Former Obama Spokesman Bill Burton Whacks GOP Field For Toeing Tea Party Anti-Education Line


In a memo to reporters, former Obama Spokesman and current Senior Strategist for Priorities USA Action Bill Burton is calling out the current Republican presidential field for veering sharply from support for federal education programs, in an attempt to appeal to a Tea Party that’s out of step with mainstream public opinion. Citing polls that show overwhelming public support for education funding, Burton blamed the Tea Party for “push(ing) the candidates far beyond the bounds of mainstream America.”

Burton notes that “During the 2000 Presidential election, Governor George Bush’s campaign launched a television ad that attacked the Clinton/Gore Administration for an ‘education recession.’  The spot claimed that, ‘Bush raised standards and test scores soared’ and was a part of Bush’s signature domestic campaign focus: improving education. That was before the Tea Party.”

It was also before President Obama took office, a dividing line that has long belied the Tea Party’s alleged non-partisan concern with government spending. Bush’s No Child Left Behind program conspicuously did not lead to protests in the streets, at least not from conservatives.

Burton  notes how the anti-education shift became apparent at the recent GOP presidential debates. “Mitt Romney opposed attempts to decrease class size, Rick Perry attacked the Race to the Top Program, and most candidates proposed abolishing the Department of Education.”

He cited several polls that show Republicans are out of step with the rest of the country, including a Texas poll that showed 82% of Texans opposed proposed public education cuts to balance the budget. “Republican statements in opposition to small class sizes, the Race to the Top program and the Department of Education are broadly outside mainstream American views.”

The calculation isn’t that tough to make out, though.
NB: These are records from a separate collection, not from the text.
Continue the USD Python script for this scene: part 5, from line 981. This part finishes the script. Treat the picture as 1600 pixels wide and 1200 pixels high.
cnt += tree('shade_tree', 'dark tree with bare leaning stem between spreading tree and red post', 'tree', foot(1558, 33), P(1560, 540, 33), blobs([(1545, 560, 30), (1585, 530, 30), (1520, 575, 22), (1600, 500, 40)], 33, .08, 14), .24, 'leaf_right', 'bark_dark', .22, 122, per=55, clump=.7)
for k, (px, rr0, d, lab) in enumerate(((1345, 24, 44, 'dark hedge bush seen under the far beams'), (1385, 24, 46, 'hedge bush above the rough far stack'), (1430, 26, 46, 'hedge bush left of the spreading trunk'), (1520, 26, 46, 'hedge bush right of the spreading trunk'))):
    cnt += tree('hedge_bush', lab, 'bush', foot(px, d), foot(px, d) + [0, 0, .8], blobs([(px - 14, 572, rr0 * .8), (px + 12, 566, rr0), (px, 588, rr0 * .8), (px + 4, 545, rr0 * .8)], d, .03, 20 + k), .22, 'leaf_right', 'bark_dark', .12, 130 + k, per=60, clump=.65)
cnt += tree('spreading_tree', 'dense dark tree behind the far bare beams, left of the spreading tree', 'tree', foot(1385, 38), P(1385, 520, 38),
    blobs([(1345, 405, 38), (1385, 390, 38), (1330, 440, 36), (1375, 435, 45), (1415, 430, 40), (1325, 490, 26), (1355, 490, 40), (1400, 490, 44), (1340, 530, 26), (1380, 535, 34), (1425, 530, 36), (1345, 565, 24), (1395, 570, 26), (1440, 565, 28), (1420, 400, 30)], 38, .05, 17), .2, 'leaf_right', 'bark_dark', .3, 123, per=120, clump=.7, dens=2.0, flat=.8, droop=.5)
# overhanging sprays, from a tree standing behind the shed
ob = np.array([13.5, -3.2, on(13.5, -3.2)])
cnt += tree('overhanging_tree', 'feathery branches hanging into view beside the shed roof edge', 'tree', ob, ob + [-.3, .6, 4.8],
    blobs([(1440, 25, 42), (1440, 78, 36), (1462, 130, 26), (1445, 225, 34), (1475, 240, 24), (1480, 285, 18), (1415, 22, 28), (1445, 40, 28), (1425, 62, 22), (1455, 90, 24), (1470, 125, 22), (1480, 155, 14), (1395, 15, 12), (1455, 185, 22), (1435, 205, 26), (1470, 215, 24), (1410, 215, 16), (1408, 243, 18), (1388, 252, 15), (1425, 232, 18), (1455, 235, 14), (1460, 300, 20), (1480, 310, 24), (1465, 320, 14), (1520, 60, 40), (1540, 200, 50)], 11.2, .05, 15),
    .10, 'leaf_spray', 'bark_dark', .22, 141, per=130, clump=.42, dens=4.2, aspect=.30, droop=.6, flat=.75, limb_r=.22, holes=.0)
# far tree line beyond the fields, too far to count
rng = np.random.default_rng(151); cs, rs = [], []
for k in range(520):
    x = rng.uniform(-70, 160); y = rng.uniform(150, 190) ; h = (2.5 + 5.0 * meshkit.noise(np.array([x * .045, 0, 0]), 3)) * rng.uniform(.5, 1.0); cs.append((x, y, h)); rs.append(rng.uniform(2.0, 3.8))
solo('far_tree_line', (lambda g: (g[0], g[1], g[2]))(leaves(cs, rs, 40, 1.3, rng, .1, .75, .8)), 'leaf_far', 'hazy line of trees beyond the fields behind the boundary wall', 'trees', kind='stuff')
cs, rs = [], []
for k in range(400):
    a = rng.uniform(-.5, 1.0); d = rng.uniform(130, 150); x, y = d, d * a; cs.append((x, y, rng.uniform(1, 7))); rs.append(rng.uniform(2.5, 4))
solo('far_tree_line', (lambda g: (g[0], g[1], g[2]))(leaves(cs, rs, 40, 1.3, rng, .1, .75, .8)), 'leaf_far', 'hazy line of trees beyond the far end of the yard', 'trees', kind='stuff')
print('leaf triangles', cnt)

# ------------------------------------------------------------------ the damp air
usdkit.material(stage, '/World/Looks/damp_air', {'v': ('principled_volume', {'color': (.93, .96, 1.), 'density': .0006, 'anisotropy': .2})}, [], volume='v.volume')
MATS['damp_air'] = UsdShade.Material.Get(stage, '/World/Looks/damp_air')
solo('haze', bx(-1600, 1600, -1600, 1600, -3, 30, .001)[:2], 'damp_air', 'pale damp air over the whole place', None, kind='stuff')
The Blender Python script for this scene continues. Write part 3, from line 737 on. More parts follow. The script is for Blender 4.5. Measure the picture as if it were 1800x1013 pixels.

At the recent Fox News/Google debate, a full 47% of their online audience said they would eliminate the Department of Education altogether, as opposed to the 74% of Americans who support keeping it. I asked Burton what he makes of that disconnect.

“This is no longer a nomination fight for the Republican Party,” he told me, “it is for a Tea Party that has pushed the candidates far beyond the bounds of mainstream America.”